### SOURCE DATA
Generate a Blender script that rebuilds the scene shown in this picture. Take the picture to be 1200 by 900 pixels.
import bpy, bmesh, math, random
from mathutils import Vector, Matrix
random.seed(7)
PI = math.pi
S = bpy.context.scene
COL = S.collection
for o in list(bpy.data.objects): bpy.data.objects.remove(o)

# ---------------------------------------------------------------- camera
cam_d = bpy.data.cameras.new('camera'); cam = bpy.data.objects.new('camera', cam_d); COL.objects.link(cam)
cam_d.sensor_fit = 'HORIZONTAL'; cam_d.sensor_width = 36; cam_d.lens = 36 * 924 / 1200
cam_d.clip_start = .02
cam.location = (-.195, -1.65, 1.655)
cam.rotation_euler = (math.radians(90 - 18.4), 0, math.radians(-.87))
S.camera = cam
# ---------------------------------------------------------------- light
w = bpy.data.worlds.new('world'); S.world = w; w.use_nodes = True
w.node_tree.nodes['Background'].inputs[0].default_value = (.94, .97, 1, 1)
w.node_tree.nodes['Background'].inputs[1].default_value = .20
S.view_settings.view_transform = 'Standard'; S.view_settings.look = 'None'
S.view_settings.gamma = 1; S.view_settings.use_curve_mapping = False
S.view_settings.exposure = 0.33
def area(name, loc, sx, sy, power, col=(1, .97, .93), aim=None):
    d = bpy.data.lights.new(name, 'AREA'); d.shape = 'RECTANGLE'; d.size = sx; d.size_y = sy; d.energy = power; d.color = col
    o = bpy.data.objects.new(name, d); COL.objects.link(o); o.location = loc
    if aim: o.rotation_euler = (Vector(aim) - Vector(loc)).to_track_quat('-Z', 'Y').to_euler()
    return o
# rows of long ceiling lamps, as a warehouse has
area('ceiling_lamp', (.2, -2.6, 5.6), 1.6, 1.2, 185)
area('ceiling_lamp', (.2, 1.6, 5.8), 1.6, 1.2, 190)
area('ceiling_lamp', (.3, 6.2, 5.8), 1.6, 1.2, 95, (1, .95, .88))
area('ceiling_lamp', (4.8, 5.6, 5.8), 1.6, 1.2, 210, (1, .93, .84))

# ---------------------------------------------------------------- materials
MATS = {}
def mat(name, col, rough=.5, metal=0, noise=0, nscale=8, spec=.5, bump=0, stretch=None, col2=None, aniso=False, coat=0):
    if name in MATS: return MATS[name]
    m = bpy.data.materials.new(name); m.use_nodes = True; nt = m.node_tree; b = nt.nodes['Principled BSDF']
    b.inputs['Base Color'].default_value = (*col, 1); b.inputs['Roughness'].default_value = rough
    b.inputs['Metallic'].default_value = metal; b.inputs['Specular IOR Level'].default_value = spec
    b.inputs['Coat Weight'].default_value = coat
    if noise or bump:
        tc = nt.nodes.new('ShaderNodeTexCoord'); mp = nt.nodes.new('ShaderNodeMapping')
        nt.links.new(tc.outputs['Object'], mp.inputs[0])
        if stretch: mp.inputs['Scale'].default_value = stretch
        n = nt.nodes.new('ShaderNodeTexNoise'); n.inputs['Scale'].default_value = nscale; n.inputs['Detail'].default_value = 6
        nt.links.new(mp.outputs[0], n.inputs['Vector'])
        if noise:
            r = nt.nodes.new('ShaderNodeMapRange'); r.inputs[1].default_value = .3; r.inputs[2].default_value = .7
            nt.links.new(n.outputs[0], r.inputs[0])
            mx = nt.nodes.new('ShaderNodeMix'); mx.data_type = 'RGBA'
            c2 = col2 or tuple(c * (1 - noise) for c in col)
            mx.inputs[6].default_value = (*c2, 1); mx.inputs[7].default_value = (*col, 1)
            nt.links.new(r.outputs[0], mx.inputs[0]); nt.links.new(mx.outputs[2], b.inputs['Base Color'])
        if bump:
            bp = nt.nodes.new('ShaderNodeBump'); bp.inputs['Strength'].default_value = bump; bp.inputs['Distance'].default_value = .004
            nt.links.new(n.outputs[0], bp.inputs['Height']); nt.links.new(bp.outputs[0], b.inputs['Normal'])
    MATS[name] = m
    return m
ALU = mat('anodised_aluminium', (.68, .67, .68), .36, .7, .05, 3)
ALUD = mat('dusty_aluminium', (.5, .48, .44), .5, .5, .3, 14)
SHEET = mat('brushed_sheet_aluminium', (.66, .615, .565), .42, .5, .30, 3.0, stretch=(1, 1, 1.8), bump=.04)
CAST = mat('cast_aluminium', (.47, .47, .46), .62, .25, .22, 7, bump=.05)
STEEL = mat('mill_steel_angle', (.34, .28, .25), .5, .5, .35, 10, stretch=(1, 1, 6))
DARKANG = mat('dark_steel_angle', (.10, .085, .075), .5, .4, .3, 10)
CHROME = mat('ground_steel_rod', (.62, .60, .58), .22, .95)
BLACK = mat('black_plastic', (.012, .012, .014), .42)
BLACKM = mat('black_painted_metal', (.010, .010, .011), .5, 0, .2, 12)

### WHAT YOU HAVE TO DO
Of the lines above, how many hold the word "scene"? Say the number alone.

### FULL ANSWER
2